The problem: Repeat the data verbatim.

Collected data:
——————

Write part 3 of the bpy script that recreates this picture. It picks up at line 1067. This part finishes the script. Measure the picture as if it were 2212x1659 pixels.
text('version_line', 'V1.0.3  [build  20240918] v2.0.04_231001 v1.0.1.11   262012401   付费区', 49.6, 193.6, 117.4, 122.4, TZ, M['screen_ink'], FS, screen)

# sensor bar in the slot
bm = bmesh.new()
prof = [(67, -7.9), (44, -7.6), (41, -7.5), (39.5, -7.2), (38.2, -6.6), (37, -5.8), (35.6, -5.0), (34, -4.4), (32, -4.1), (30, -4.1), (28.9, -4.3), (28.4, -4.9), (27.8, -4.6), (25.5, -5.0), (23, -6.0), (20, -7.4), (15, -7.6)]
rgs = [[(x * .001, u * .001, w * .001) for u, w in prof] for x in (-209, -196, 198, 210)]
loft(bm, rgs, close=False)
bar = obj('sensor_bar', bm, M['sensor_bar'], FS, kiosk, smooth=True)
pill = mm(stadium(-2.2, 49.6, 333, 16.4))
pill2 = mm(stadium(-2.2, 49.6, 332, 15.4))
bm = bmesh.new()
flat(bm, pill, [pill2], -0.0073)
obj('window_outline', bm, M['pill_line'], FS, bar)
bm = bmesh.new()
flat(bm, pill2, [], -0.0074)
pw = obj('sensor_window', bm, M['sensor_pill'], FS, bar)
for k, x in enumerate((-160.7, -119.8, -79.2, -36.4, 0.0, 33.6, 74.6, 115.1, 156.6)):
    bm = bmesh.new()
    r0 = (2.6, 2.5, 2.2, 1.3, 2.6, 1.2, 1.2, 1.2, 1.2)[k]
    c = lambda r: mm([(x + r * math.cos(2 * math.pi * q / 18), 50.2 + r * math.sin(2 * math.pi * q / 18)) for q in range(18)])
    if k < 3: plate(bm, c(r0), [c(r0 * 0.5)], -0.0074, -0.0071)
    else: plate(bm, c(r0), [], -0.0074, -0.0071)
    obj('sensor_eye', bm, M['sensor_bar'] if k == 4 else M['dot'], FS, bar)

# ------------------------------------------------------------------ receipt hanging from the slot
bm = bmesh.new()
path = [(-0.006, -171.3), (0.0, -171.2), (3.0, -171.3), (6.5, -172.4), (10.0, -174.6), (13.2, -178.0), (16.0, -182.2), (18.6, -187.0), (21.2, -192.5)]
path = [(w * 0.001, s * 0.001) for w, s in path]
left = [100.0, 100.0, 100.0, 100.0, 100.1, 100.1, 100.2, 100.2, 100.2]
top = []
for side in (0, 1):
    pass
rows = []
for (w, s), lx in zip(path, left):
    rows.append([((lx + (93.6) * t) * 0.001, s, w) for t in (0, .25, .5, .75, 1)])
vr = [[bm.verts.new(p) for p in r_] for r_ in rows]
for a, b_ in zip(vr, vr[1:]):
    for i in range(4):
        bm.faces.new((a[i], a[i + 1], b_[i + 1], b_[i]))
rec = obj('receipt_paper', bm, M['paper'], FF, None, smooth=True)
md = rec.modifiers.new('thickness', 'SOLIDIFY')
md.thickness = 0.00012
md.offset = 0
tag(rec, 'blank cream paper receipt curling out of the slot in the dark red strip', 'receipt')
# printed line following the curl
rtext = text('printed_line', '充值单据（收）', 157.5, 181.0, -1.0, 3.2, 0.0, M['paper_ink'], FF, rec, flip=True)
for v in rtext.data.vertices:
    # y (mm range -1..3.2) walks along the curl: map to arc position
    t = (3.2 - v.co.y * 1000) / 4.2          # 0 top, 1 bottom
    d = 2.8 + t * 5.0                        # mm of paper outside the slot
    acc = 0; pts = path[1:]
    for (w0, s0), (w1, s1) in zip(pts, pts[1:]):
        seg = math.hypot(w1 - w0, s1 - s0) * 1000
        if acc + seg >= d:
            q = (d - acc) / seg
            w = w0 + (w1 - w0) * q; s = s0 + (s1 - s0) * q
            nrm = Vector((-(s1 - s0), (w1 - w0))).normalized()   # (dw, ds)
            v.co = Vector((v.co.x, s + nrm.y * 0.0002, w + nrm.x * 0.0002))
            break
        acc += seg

——————

Answer for the task:
Write part 3 of the bpy script that recreates this picture. It picks up at line 1067. This part finishes the script. Measure the picture as if it were 2212x1659 pixels.
text('version_line', 'V1.0.3  [build  20240918] v2.0.04_231001 v1.0.1.11   262012401   付费区', 49.6, 193.6, 117.4, 122.4, TZ, M['screen_ink'], FS, screen)

# sensor bar in the slot
bm = bmesh.new()
prof = [(67, -7.9), (44, -7.6), (41, -7.5), (39.5, -7.2), (38.2, -6.6), (37, -5.8), (35.6, -5.0), (34, -4.4), (32, -4.1), (30, -4.1), (28.9, -4.3), (28.4, -4.9), (27.8, -4.6), (25.5, -5.0), (23, -6.0), (20, -7.4), (15, -7.6)]
rgs = [[(x * .001, u * .001, w * .001) for u, w in prof] for x in (-209, -196, 198, 210)]
loft(bm, rgs, close=False)
bar = obj('sensor_bar', bm, M['sensor_bar'], FS, kiosk, smooth=True)
pill = mm(stadium(-2.2, 49.6, 333, 16.4))
pill2 = mm(stadium(-2.2, 49.6, 332, 15.4))
bm = bmesh.new()
flat(bm, pill, [pill2], -0.0073)
obj('window_outline', bm, M['pill_line'], FS, bar)
bm = bmesh.new()
flat(bm, pill2, [], -0.0074)
pw = obj('sensor_window', bm, M['sensor_pill'], FS, bar)
for k, x in enumerate((-160.7, -119.8, -79.2, -36.4, 0.0, 33.6, 74.6, 115.1, 156.6)):
    bm = bmesh.new()
    r0 = (2.6, 2.5, 2.2, 1.3, 2.6, 1.2, 1.2, 1.2, 1.2)[k]
    c = lambda r: mm([(x + r * math.cos(2 * math.pi * q / 18), 50.2 + r * math.sin(2 * math.pi * q / 18)) for q in range(18)])
    if k < 3: plate(bm, c(r0), [c(r0 * 0.5)], -0.0074, -0.0071)
    else: plate(bm, c(r0), [], -0.0074, -0.0071)
    obj('sensor_eye', bm, M['sensor_bar'] if k == 4 else M['dot'], FS, bar)

# ------------------------------------------------------------------ receipt hanging from the slot
bm = bmesh.new()
path = [(-0.006, -171.3), (0.0, -171.2), (3.0, -171.3), (6.5, -172.4), (10.0, -174.6), (13.2, -178.0), (16.0, -182.2), (18.6, -187.0), (21.2, -192.5)]
path = [(w * 0.001, s * 0.001) for w, s in path]
left = [100.0, 100.0, 100.0, 100.0, 100.1, 100.1, 100.2, 100.2, 100.2]
top = []
for side in (0, 1):
    pass
rows = []
for (w, s), lx in zip(path, left):
    rows.append([((lx + (93.6) * t) * 0.001, s, w) for t in (0, .25, .5, .75, 1)])
vr = [[bm.verts.new(p) for p in r_] for r_ in rows]
for a, b_ in zip(vr, vr[1:]):
    for i in range(4):
        bm.faces.new((a[i], a[i + 1], b_[i + 1], b_[i]))
rec = obj('receipt_paper', bm, M['paper'], FF, None, smooth=True)
md = rec.modifiers.new('thickness', 'SOLIDIFY')
md.thickness = 0.00012
md.offset = 0
tag(rec, 'blank cream paper receipt curling out of the slot in the dark red strip', 'receipt')
# printed line following the curl
rtext = text('printed_line', '充值单据（收）', 157.5, 181.0, -1.0, 3.2, 0.0, M['paper_ink'], FF, rec, flip=True)
for v in rtext.data.vertices:
    # y (mm range -1..3.2) walks along the curl: map to arc position
    t = (3.2 - v.co.y * 1000) / 4.2          # 0 top, 1 bottom
    d = 2.8 + t * 5.0                        # mm of paper outside the slot
    acc = 0; pts = path[1:]
    for (w0, s0), (w1, s1) in zip(pts, pts[1:]):
        seg = math.hypot(w1 - w0, s1 - s0) * 1000
        if acc + seg >= d:
            q = (d - acc) / seg
            w = w0 + (w1 - w0) * q; s = s0 + (s1 - s0) * q
            nrm = Vector((-(s1 - s0), (w1 - w0))).normalized()   # (dw, ds)
            v.co = Vector((v.co.x, s + nrm.y * 0.0002, w + nrm.x * 0.0002))
            break
        acc += seg